Charlotte Hobson’s account of her year as a Russian language student in Voronezh in 1991-92 is Russia in Fiction’s favourite memoir about Russia. Some time in the next few months, we will add a post here about other memoirs, but this one deserves a post all of its own.

Of course Black Earth City does not really belong on the Russia in Fiction blog, as it is not fiction; hence this post’s appearance in the ‘Editorials et al’ section and the fact that we are not counting the memoir in our path to reviewing one hundred books that portray Russia in fiction.

Though we note that Charlotte Hobson has subsequently written fiction; we will review The Vanishing Futurist (2016) before we reach our century of books. We note too that Black Earth City has influenced the latest novel by Charles Cumming, Judas 62, published last week and to be reviewed on this blog pretty soon.

Shortlisted for the Duff Cooper non-fiction prize and winner of a Somerset Maugham Award, Black Earth City was met with strong reviews, which noted its sympathetic, observant, and poignant portrayal of the year in which the Soviet Union came to an end. It is a difficult book for Russia in Fiction to review. I can’t come at it in a detached way, having been a student in Voronezh myself, on the same programme, just a few years before Charlotte Hobson was. To read Black Earth City is to be back in that huge provincial city in the late Soviet years.

I recognise what passed for student accommodation; smelling, hearing, seeing the cramped, unhygienic obshchezhitie (hostel) on Frederick Engels Street, where food was hard to come by, where running water was a luxury not to be taken for granted, where the toilets were a dark, foul-smelling, rarely functioning, literal shit-hole, and where a varied, extensively international, assemblage of young men and women were dumped together, four to each small room, to eat, drink, play music, hunt for solitude, smoke in stairwells, bemoan their lot, rejoice in passing good fortune, occasionally study, plan futures both wild and realistic, create and consumate relationships, and sleep in the place that never slept.

I recognise the distinctively Soviet attractions to which copious leisure time could be devoted, such as walks down the wide boulevards, slipping on the snow in winter, manouevring round and over the puddles in spring, marvelling at the cotton wool pukh floating down from poplar trees in early summer; and outings all year round to ice cream bars or to attend cheap performances in the faded but formal grandeur of the resident classical orchestra’s concert hall.

Pervomaiskii Park, Voronezh, 1988

I recognise the sense of disconnection for westerners from not only the outside world, but even from the rest of the Soviet Union.

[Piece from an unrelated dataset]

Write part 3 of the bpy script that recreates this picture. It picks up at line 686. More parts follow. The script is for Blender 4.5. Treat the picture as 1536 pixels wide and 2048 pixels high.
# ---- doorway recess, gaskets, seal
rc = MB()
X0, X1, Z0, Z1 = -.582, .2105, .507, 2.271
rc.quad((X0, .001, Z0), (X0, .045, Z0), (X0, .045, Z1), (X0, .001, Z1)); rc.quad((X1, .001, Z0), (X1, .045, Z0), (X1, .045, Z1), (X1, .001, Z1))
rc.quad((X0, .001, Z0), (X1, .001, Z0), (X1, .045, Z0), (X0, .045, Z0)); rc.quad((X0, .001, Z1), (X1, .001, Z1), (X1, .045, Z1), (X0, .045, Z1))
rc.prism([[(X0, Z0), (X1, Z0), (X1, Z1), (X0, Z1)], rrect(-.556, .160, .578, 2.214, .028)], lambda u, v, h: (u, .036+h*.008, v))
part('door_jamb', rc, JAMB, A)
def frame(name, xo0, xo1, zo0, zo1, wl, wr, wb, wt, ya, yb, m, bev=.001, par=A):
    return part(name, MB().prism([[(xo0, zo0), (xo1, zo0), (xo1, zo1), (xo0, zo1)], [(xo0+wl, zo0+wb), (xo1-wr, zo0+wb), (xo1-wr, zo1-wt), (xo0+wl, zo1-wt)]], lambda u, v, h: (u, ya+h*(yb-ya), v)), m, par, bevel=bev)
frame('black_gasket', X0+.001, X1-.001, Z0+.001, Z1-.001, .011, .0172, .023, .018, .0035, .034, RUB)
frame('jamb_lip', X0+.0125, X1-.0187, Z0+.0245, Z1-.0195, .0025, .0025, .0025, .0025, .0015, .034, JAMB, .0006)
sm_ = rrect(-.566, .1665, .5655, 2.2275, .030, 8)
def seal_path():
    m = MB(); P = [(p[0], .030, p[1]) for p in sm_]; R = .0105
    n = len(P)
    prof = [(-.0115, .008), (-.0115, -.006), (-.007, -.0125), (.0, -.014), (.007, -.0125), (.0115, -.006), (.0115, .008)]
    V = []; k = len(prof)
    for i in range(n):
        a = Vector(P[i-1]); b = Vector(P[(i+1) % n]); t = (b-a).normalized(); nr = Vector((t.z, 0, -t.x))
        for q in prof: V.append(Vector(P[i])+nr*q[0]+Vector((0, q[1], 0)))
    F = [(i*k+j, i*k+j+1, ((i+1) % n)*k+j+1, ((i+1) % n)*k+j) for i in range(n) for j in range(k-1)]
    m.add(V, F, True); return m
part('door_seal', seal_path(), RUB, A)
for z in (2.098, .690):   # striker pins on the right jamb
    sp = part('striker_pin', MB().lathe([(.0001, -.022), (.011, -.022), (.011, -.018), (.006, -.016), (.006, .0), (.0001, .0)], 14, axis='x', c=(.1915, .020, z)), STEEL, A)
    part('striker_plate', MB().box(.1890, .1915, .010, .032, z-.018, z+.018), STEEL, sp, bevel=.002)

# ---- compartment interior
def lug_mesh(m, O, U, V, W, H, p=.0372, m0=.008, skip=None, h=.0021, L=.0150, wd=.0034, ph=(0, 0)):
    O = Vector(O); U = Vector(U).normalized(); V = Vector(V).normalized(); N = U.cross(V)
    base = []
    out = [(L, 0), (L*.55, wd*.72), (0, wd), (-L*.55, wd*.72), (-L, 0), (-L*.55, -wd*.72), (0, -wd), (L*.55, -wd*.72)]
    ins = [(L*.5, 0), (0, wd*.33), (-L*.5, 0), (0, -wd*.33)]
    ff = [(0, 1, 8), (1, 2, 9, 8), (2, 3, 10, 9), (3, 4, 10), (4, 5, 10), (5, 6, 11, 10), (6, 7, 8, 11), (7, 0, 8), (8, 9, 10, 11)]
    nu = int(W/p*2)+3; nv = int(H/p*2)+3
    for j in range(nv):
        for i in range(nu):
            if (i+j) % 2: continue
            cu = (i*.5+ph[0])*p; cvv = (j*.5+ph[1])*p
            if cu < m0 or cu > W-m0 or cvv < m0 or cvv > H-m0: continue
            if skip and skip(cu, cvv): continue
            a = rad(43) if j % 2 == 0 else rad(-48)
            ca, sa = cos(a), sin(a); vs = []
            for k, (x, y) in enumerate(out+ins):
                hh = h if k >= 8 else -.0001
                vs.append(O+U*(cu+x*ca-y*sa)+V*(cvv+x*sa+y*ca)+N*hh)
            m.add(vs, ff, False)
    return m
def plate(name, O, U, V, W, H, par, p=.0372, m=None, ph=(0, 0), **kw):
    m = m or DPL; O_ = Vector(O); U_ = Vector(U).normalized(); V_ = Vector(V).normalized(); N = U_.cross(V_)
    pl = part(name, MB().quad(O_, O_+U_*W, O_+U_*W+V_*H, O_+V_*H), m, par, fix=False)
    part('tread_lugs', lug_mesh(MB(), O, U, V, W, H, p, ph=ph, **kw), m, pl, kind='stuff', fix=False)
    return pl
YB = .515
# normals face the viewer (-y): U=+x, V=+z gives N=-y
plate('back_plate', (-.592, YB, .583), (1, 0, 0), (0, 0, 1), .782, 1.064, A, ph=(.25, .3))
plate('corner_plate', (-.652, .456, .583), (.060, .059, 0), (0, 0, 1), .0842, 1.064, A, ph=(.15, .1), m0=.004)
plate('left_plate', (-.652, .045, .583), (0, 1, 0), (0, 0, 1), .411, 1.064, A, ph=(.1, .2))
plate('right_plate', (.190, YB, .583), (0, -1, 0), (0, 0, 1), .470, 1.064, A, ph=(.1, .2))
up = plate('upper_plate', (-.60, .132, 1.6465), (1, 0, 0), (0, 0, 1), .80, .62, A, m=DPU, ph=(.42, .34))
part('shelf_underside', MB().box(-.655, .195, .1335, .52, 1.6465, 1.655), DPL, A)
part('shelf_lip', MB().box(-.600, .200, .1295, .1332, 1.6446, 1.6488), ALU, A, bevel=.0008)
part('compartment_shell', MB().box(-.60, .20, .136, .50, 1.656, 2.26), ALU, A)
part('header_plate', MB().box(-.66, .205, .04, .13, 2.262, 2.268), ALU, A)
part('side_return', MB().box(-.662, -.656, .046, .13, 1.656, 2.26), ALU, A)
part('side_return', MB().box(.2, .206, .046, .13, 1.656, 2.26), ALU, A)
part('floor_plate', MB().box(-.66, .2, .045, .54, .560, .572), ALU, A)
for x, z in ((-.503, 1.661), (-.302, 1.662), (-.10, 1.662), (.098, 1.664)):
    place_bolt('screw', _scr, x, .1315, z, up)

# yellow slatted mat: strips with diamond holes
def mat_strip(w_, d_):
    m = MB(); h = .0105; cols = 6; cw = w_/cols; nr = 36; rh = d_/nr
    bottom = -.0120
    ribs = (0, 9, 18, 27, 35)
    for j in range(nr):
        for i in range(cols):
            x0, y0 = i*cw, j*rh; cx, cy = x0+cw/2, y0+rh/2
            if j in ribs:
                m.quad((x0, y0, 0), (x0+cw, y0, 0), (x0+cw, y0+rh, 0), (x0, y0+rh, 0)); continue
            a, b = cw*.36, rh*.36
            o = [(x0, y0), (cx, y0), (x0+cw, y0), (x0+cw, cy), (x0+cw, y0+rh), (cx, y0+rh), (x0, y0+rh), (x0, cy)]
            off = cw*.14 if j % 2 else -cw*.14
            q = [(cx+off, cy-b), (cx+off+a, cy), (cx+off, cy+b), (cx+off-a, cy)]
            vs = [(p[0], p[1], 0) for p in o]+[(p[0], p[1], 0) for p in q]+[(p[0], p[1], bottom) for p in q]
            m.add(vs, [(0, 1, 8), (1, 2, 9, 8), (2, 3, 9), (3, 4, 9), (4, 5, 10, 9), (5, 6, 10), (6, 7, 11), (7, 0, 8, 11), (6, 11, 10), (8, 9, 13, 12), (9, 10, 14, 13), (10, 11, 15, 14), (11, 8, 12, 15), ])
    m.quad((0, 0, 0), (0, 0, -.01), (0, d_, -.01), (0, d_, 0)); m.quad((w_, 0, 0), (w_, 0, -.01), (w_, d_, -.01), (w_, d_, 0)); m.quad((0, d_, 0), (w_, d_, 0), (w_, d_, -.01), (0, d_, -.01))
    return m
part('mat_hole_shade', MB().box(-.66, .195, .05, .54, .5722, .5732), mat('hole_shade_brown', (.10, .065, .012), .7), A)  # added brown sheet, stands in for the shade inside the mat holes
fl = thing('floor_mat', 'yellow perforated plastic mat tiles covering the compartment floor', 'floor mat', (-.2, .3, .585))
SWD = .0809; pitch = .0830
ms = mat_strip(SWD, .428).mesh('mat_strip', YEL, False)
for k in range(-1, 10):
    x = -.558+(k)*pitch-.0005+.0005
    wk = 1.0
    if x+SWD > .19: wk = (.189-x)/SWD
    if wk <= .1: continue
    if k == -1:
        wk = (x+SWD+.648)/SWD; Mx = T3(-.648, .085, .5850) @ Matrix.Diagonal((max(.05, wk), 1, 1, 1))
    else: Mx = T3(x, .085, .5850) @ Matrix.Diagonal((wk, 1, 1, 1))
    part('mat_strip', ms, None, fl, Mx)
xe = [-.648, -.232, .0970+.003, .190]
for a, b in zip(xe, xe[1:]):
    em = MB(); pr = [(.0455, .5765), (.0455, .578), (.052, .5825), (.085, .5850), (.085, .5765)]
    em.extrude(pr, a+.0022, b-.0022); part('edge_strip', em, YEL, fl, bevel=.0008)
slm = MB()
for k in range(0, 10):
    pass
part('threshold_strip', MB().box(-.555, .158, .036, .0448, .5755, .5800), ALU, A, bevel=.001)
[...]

To make international phone calls required at least a day’s notice. Letters to and from my Yorkshire home were censored, opened, and took several weeks; except for those that did not arrive at all. Even Moscow, with its shortages and rundown fin de siècle feel, seemed like a remote, attractive metropolis.

Charlotte Hobson was in Voronezh three or four years after me, in the year the Soviet Union finally ceased to exist, so almost as interesting as what I recognise are the emergent transformations which I don’t. In 1988 most students were still planning lives —or having lives planned for them— within the Soviet system, where futures seemed relatively predictable.

Lenin Square, Voronezh, 1988

Four years later, in Black Earth City, there is an existential chaos with many of Hobson’s Soviet friends looking to simply get away and find their path outside of Russia, in the West. Many too thinking little of futures, but milking each day for its meagre —and therefore much treasured— rewards.

Food was even harder to find in Voronezh in 1991-92 than in 1988 —not that students were starving, but that shops were frequently empty, and when not so the provisions were basic, expensive, and of poor quality. By 1991 the beginnings of import-export relaxation saw a bizarrely eclectic opening up of provincial Russia to goods from the West, as exquisitely portrayed in Hobson’s description of ‘the Commission Shop’ in which her Russian boyfriend worked.

There was a thrill in this random, brightly coloured array. Banana-flavoured liqueurs, books on acupuncture, marbled chocolate cakes in shiny wrappers, purple suspender belts and marital aids in the shape of Elvis Presley …

And it was only much later, looking around at the shelves crowded with useless, expensive gimmicks, with plastic boxes three times as large as their contents, with piles of clothes and knick-knacks and chemical drinks, that it struck me as pitiful.

Black Earth City, pp. 168-169

Black Earth City is an extraordinary book. It captures time and place precisely, and does so with heartfelt humanity. Hobson’s writing represents an object lesson in how less is more. Her slight prose has great depth. It may mean much to me because I know the setting so well, but even without such emotional intimacy, Black Earth City stands as a beautifully conceived and written memoir of young lives straddling borders of youth and adulthood, East and West, Communist and capitalist, Cold War and transitional nothingness.

The ending gets me at every reading. I’m back there, waving at the window as our train slowly moved away from the station and we left Voronezh for the last time. Hobson does not so much finish her story as simply lay it down.